• What is required: Each line from the beginning of the data below through the line containing "COL = S.collection" should be repeated exactly, please.

• Source material:
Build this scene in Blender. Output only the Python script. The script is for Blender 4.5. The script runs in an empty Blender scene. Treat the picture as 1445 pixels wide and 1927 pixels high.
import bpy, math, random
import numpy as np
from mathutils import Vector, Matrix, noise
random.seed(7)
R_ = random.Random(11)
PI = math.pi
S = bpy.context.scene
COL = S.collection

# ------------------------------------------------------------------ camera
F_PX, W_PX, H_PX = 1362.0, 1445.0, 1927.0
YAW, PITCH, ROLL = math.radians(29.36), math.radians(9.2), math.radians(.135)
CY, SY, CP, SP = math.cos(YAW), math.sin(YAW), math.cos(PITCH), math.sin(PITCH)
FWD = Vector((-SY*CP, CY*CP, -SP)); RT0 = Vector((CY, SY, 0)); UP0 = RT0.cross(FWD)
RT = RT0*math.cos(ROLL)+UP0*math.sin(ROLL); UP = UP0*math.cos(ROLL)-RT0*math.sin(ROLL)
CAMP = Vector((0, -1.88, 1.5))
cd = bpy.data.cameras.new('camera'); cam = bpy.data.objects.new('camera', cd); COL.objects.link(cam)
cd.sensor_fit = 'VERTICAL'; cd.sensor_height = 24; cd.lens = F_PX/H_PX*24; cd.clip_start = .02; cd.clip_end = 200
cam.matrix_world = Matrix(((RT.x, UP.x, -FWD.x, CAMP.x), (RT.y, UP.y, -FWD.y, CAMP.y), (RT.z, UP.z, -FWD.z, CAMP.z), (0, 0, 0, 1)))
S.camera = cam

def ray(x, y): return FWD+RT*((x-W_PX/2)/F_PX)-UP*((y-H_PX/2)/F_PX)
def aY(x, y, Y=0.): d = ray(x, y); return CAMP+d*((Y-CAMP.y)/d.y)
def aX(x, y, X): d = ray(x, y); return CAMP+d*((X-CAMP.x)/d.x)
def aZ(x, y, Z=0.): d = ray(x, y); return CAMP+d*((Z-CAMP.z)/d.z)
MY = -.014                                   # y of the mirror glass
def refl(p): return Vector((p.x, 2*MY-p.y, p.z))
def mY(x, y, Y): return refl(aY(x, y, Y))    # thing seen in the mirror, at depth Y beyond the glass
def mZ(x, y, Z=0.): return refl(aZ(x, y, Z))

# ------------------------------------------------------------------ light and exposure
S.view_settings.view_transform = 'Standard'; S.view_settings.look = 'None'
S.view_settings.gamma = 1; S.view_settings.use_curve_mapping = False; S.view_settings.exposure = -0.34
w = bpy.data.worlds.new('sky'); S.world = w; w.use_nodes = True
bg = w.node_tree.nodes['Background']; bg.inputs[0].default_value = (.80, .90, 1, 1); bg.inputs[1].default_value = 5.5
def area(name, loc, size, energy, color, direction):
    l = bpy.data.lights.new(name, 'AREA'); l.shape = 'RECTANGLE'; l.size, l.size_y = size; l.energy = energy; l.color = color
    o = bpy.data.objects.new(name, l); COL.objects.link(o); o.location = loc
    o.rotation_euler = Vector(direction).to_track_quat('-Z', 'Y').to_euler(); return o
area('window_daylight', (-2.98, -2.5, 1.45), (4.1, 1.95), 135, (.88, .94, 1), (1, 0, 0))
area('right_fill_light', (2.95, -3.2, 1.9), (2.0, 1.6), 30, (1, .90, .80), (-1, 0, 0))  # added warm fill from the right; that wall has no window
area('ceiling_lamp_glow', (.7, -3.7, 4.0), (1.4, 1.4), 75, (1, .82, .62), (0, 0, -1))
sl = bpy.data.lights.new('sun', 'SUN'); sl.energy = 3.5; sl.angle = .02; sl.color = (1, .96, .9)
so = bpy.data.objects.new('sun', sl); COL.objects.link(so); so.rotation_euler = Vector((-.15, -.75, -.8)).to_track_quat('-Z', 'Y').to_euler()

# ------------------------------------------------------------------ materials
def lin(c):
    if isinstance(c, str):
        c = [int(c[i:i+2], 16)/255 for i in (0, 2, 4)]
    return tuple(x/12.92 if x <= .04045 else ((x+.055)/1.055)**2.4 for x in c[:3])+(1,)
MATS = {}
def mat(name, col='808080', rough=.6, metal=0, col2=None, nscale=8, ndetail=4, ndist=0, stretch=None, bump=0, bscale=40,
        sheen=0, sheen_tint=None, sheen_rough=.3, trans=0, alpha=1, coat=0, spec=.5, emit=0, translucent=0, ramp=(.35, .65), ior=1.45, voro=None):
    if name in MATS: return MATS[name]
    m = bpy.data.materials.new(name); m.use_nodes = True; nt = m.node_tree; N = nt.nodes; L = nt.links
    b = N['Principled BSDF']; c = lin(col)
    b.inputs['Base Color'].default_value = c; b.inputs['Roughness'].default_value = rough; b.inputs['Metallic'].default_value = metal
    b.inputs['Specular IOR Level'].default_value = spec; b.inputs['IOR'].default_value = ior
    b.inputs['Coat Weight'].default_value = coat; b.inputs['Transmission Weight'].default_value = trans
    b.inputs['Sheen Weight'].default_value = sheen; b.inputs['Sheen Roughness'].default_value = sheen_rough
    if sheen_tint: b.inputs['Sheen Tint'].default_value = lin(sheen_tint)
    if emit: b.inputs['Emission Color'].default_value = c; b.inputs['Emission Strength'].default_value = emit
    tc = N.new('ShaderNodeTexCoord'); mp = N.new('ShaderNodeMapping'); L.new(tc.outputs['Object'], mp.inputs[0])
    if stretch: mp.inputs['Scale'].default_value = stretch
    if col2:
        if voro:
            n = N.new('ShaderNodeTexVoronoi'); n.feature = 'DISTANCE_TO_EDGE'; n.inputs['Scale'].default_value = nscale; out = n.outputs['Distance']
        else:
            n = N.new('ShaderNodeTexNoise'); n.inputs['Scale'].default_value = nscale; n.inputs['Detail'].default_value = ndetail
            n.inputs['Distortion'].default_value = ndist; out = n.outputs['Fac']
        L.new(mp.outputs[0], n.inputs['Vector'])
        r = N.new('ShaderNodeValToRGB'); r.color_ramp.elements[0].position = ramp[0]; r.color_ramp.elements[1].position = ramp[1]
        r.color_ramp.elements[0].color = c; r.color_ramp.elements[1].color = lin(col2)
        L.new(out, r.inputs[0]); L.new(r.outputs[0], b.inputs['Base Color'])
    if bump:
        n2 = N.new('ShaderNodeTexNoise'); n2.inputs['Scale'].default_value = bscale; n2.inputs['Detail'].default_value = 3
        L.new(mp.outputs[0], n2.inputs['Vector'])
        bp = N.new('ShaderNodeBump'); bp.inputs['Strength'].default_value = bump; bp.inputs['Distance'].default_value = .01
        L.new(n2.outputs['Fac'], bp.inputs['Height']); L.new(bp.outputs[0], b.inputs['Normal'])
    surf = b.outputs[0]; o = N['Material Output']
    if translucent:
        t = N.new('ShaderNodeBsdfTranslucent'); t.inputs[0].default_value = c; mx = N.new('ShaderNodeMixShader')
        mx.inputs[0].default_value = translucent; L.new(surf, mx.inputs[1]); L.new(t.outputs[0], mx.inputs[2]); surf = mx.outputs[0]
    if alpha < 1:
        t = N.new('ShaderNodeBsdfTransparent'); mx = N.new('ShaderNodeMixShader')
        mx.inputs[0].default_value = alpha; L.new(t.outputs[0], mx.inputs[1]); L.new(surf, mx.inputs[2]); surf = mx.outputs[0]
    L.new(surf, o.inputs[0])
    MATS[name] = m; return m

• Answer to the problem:
Build this scene in Blender. Output only the Python script. The script is for Blender 4.5. The script runs in an empty Blender scene. Treat the picture as 1445 pixels wide and 1927 pixels high.
import bpy, math, random
import numpy as np
from mathutils import Vector, Matrix, noise
random.seed(7)
R_ = random.Random(11)
PI = math.pi
S = bpy.context.scene
COL = S.collection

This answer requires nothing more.